This thesis develops three general frameworks for DTA problems through the nonlinear complementarity problem approach, the variational inequality problem approach, and the fixed-point problem approach. Rather than considering traffic dynamics or the traffic-flow component as constraints, as is typically accomplished in the literature, the proposed frameworks model traffic through a unique mapping of route flows directly. This approach opens up a new way to analyze DTA problems. These frameworks allow the encapsulation of a range of dynamic traffic flow models and can be solved by many existing solution methods.

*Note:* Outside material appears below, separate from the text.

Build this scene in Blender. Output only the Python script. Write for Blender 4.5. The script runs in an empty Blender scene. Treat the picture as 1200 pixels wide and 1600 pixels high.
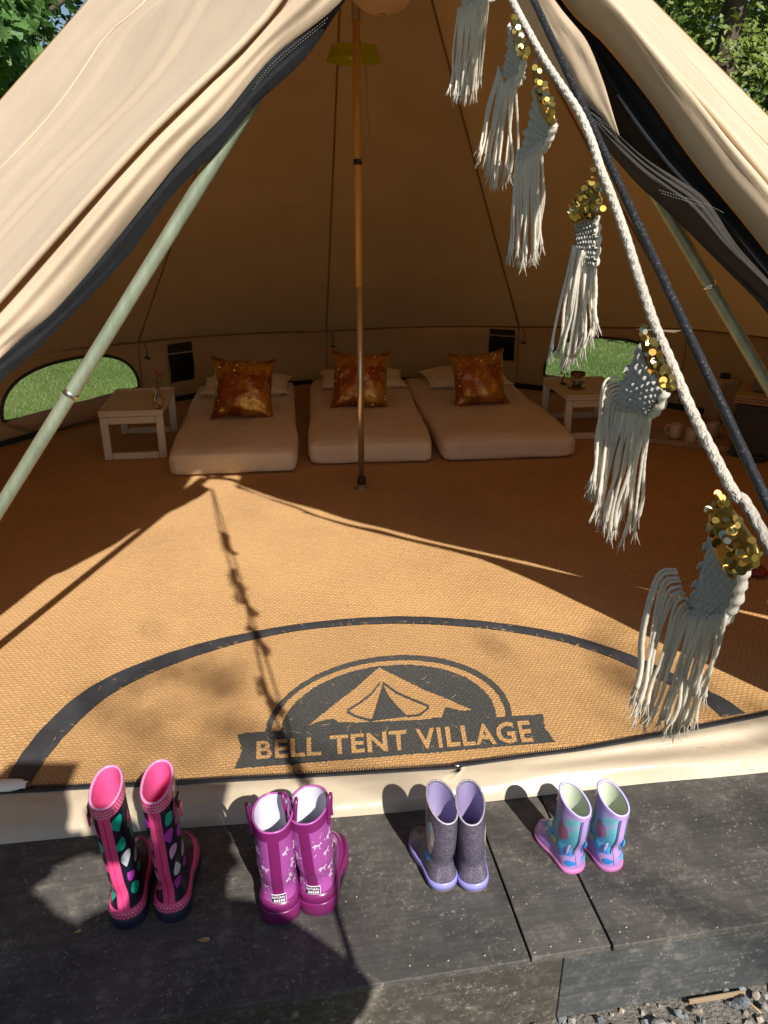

For the traffic-flow component, this thesis reviews and compares two modeling paradigms for DTA purposes: point-queue and physical-queue paradigms, and depicts existing dynamic traffic-flow modeling approaches under each modeling paradigm, including their advantages and disadvantages. A numerical study is performed to demonstrate their different travel time predictions, time-dependent queuing locations, and time-dependent link occupancies. This thesis also investigates and discusses the implications of the properties of point-queue and physical-queue DTA problems, in the areas of causality, the continuity, differentiability, and monotone properties of route travel times, the existence and uniqueness of solutions, the first-in-first-out properties, and the continuity property of origin-destination travel times. In particular, this thesis proves that the existence of solutions to the DTA problems with physical queues is not guaranteed. This could be problematic because most existing planning and management procedures are developed under the equilibrium notion. Nevertheless, this finding may prove to be important in the search of new travel choice principles that are behaviorally sound and consistent with actual network behavior.
Finally, based on the notion of bounded-rationality, this thesis proposes the tolerance-based Dynamic User Optimal (DUO) principle that includes the DUO principle as a special case. This new principle is behaviorally sound and consistent with actual traffic behavior. Based on the theoretical gap, the condition for the existence of solutions to the problem is provided. Two new design methods are proposed and discussed. Numerical examples are provided to illustrate the effects of parameters and initial solutions to the existence of solutions and network performance over time. Future research directions are addressed.